Así, el último Congreso Mundial de Arqueología realizado en la última semana de junio de este año en Darwin, Territorio del Norte en Australia, contó con una sesión organizada por Tracy Ireland y Steve Brown, profesores de la Universidad de Canberra, y John Schofield de la Universidad de York en el Reino Unido. La misma se denominó Patrimonio nuclear y arqueología contemporánea, dedicada a la cultura material nuclear y a las narrativas industriales, militares y científicas. En su propuesta, el estudio de esa basura tóxica y sus consecuencias –que incluye al turismo- podría contribuir a discutir las políticas públicas sobre energía nuclear. En un país como Australia, rico en minas de uranio, con un pasado no desdeñable de explosiones atómicas experimentales y sus víctimas - estos temas están a la orden del día.
Sin necesidad de dejar esta isla gigantesca, a unos miles de kilómetros, en el sur australiano, entre 1956 y 1957, en el marco de la Guerra Fría, el ejército británico detonó siete pruebas nucleares en Maralinga y dos en los campos del Emu, acompañadas de una serie de ensayos más pequeños. No por nada más de uno dice que la saga de Mad Max es una metáfora o un documental de la vida en Australia. Lo cierto es que con esas explosiones, se contaminaría una área bastante extensa, de donde, con anterioridad, se había desplazado a la población aborigen la cual, sin embargo, continuó habitando en la „zona prohibida“ por más de un lustro.
Restos de una peluquería en Hiroshima.
En 1995, el gobierno británico hubo de compensar a las víctimas con unos 14 millones de dólares, En esa misma década, Maralinga se „limpió“, es decir, se procedió al entierro de incontables kilogramos de plutonio en fosas poco profundas y sin revestimiento, en una geología inadecuada para contenerlos, una intervención que, al mismo tiempo, creaba un depósito, un estrato de la historia tecnológica y política del siglo XX. Ningún arqueólogo, ningún paleontólogo irá a excavarlos: el mapa nuclear de Australia y muchos carteles, alertan de su paradero y nadie, hoy en día, iría, como en 1945, a juntar esas piedras con sus manos. Eso no impide que esta „Zona“ no se haya transformado en un sitio de atracción turística que promete un recorrido por uno de los lados más siniestros de la historia local y que, en 2019, ganó el premio a turismo sudaustraliano.
Ruinas de una casa en la ciudad arrasada.
Philip Stone, de la universidad de Lancashire, seguramente clasificaría ese itinerario en su espectro del turismo macabro que, según él, desde hace unas décadas, prolifera y genera ganancias en el universo entero.

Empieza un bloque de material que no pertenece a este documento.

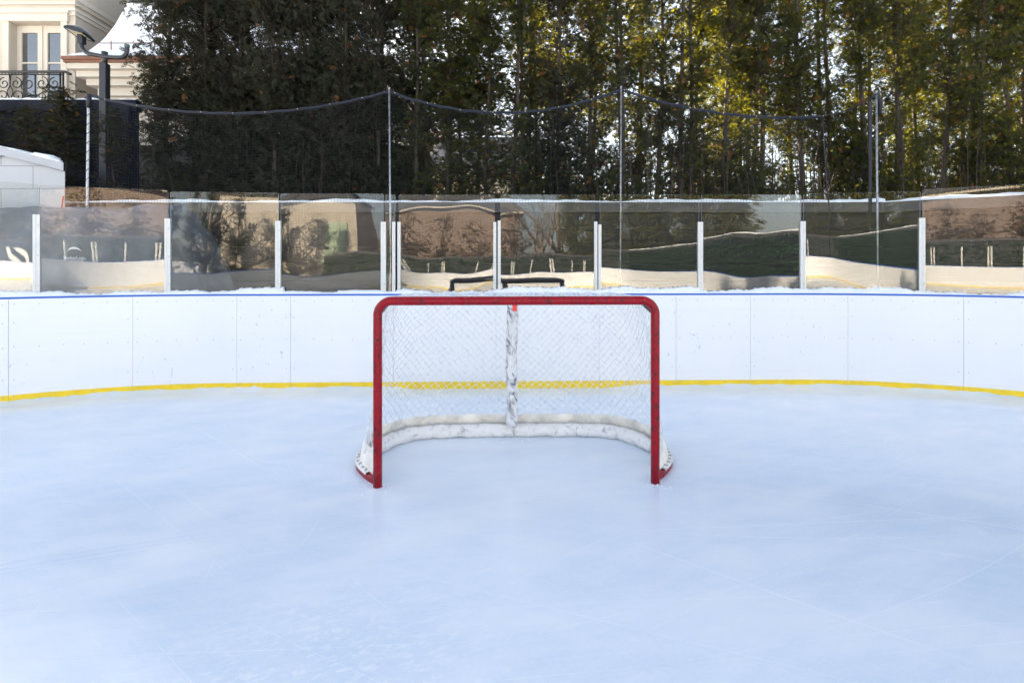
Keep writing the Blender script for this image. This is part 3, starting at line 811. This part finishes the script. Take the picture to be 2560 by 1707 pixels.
# shallow curved housing, open below
Lh, Wh = .15, .13; mb = MB(); rows = []
for i in range(17):
    a = -1+2*i/16; r = []
    for j in range(13):
        b = -1+2*j/12; r.append((a*Lh, b*Wh, .085*(1-abs(a)**2.6)*(1-.6*abs(b)**3)+.004))
    rows.append(r)
mb.strip(rows)
edge = [rows[i][0] for i in range(17)]+[rows[16][j] for j in range(1, 13)]+[rows[i][12] for i in range(15, -1, -1)]+[rows[0][j] for j in range(11, 0, -1)]
mb.strip([[p, (p[0]*.985, p[1]*.985, -.03)] for p in edge], closed=True); hs = mb.build('housing', M['lamp'], hd)
mb = MB(); mb.box(-.137, .137, -.115, .115, -.022, -.016); mb.cur = 1
for a in range(5):
    for b in range(3): mb.box(-.11+a*.047, -.08+a*.047, -.08+b*.063, -.05+b*.063, -.025, -.0222)
ln = mb.build('lens', [M['lens'], M['led']], hd)
for q in (hs, ln): q.location = (-.03, -.0, .145); q.rotation_euler = (R(-8), R(17), R(0))

# ------------------------------------------------------------------ cream house on the left
ho = empty('cream_house', (-8, 14, 2.36)); tag(ho, 'large cream stucco house with snowy slate roof behind the hedge', 'house')
def hb(mb, name, m, parent=None):
    if parent is None: mb.v = [(x+8, y-14, z-2.36) for x, y, z in mb.v]
    return mb.build(name, m, parent or ho)
D1 = 13.5; D2 = 12.6
def WX(px, D): return (px-1280)/F*D
def WZ(py, D): return 1.5+(660-py)/F*D
xr = WX(187, D1)       # right corner of the main block's front
xl = xr-9
# main block with a door opening
wx0, wx1 = WX(27, D1), WX(156, D1); wz1 = WZ(57, D1); wz0 = 5.55
mb = MB(); mb.box(xl, wx0, D1, 22, 2.36, 10.4); mb.box(wx1, xr, D1, 22, 2.36, 10.4); mb.box(wx0, wx1, D1, 22, wz1, 10.4); mb.box(wx0, wx1, D1, 22, 2.36, wz0)
mb.box(wx0, wx1, D1+.5, 22, wz0, wz1); hb(mb, 'wall', M['cream'])
mb = MB()
for z, d, h in ((WZ(40, D1), .035, .10), (WZ(30, D1), .06, .07), (WZ(14, D1), .05, .14), (WZ(4, D1), .10, .12), (9.5, .2, .5)): mb.box(xl, xr+d, D1-d, D1-.002, z, z+h); mb.box(xr+.002, xr+d, D1+.0, 22, z, z+h)
hb(mb, 'cornice', M['creamtrim'])
mb = MB(); w = .16
mb.box(wx0-w, wx0-.003, D1-.06, D1-.003, wz0, wz1+.003); mb.box(wx1+.003, wx1+w, D1-.06, D1-.003, wz0, wz1+.003); mb.box(wx0-w-.03, wx1+w+.03, D1-.08, D1-.003, wz1+.006, wz1+.20); mb.box(wx0-w-.07, wx1+w+.07, D1-.11, D1-.003, wz1+.203, wz1+.26)
mb.box(wx1+w+.18, wx1+w+.19, D1-.02, D1-.003, wz0, wz1+.26)
hb(mb, 'door_surround', M['creamtrim'])
fd = empty('french_door'); fd.parent = ho; fd.location = ((wx0+wx1)/2+8, D1+.17-14, wz0-2.36)
W2 = (wx1-wx0)/2; Hd = wz1-wz0
mb = MB()
mb.box(-W2, -W2+.12, 0, .08, 0, Hd-.003); mb.box(W2-.12, W2, 0, .08, 0, Hd-.003); mb.box(-.13, -.012, 0, .08, 0, Hd-.003); mb.box(.012, .13, 0, .08, 0, Hd-.003); mb.box(-.012, .012, -.02, .06, 0, Hd-.003)
for s in (-1, 1):
    a, b = sorted((s*.13, s*(W2-.12))); mb.box(a, b, .004, .076, Hd-.19, Hd-.004); mb.box(a, b, .004, .076, .0, .2)
    for q in (.44,): mb.box(a, b, .012, .06, Hd*(1-q)-.02, Hd*(1-q)+.02)
mb.build('door_frame', M['creamtrim'], fd)
mb = MB(); mb.box(-W2+.12, -.13, .035, .045, .2, Hd-.19); mb.box(.13, W2-.12, .035, .045, .2, Hd-.19); mb.build('door_glass', M['winglass'], fd)
# balcony
zb = 5.45
mb = MB(); mb.box(xl, WX(166, 12.8), 12.75, D1-.003, zb-.2, zb); hb(mb, 'balcony_slab', M['creamtrim'])
zr = WZ(180, 12.8)
ir = empty('balcony_railing'); ir.parent = ho; ir.location = (0, 0, 0)
def sp(cx, cz, r0, turns, a0, d=1, n=40):
    return [(cx+r0*(1-.8*i/n)*math.cos(a0+d*turns*2*PI*i/n), 12.8, cz+r0*(1-.8*i/n)*math.sin(a0+d*turns*2*PI*i/n)) for i in range(n+1)]
mb = MB(); xe = WX(160, 12.8)
mb.tube([(xl, 12.8, zr), (xe+.02, 12.8, zr), (xe+.12, 12.8, zr-.05), (xe+.17, 12.8, zr-.06)], .032, 8); mb.tube([(xl, 12.8, zr-.07), (xe, 12.8, zr-.07)], .014, 6); mb.tube([(xl, 12.8, zb+.08), (xe, 12.8, zb+.08)], .018, 6)
for i in range(int((xe-xl)/.08)):
    xx = xl+.08*i; mb.tube([(xx, 12.8, zr-.07), (xx+.04, 12.8, zr-.035), (xx+.08, 12.8, zr-.07)], .008, 4)
for xx in (xe-.02, xe-.09): mb.tube([(xx, 12.8, zb), (xx, 12.8, zr)], .022, 6)
cx = xe-.09
hgt = zr-.07-zb-.08
for k in range(5):
    c = cx-.62-1.24*k
    mb.tube([(c, 12.8, zb+.08), (c, 12.8, zr-.07)], .016, 6)
    for s in (-1, 1):
        mb.tube(sp(c+s*.17, zb+.08+hgt*.66, .17, 1.35, PI/2 if s > 0 else PI/2, -s), .013, 5)
        mb.tube(sp(c+s*.47, zb+.08+hgt*.66, .15, 1.3, PI/2, s), .013, 5)
        mb.tube(sp(c+s*.15, zb+.08+hgt*.16, .12, 1.2, -PI/2, s), .013, 5)
        mb.tube(sp(c+s*.45, zb+.08+hgt*.2, .16, 1.25, -PI/2, -s), .013, 5)
        P, _ = smooth_path([(c+s*.34, zb+.08+hgt*.66), (c+s*.33, zb+.08+hgt*.45), (c+s*.2, zb+.08+hgt*.33), (c+s*.05, zb+.08+hgt*.2)], 14); mb.tube([(p[0], 12.8, p[1]) for p in P], .012, 5)
        P, _ = smooth_path([(c+s*.62, zb+.08), (c+s*.55, zb+.08+hgt*.35), (c+s*.62, zb+.08+hgt*.6), (c+s*.6, zr-.08)], 14); mb.tube([(p[0], 12.8, p[1]) for p in P], .012, 5)
mb.v = [(x+8, y-14, z-2.36) for x, y, z in mb.v]; mb.build('iron_scrollwork', M['iron'], ir)
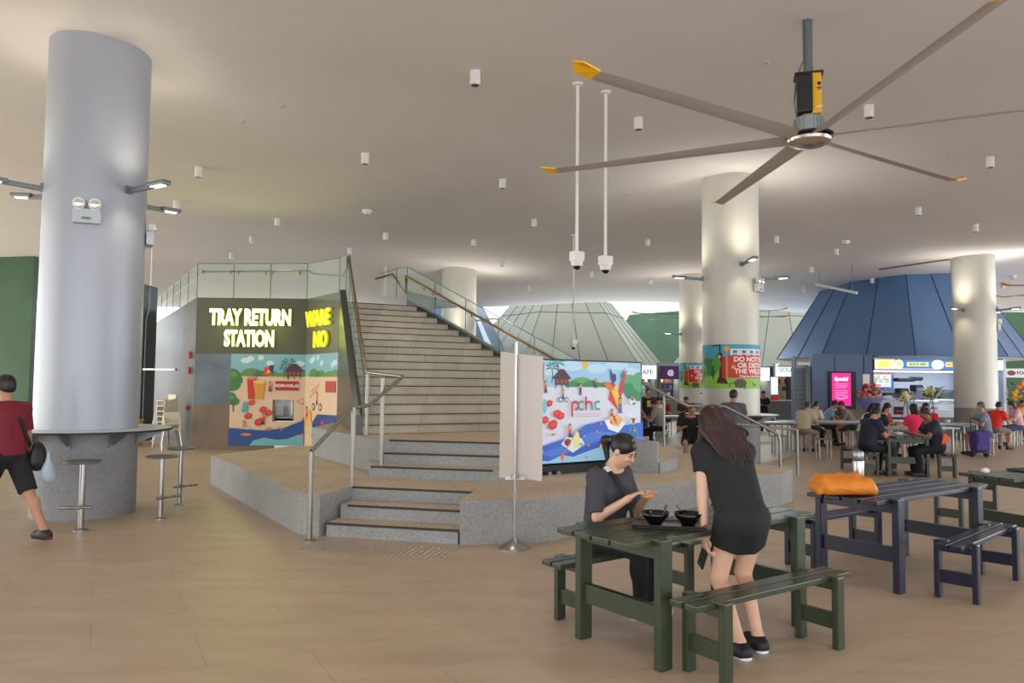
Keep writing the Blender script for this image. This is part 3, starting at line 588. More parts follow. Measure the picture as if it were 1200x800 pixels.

Para Stone, los desastres y las atrocidades se están convirtiendo en una característica cada vez más omnipresente en la oferta turística que incluye viajes espirituales donde supuestamente el viajero se confronta con la experiencia de la muerte y el dolor.
Nagaoka no llegó a ver la transformación de su museo en un polo del turismo masivo por lo que tampoco pudo reflexionar sobre el destino absurdo de los trabajos y las cosas, como esas, las que un geólogo coleccionó entre las ruinas del desastre: un pedazo de teja, un guijarro, un trozo de tierra chamuscada.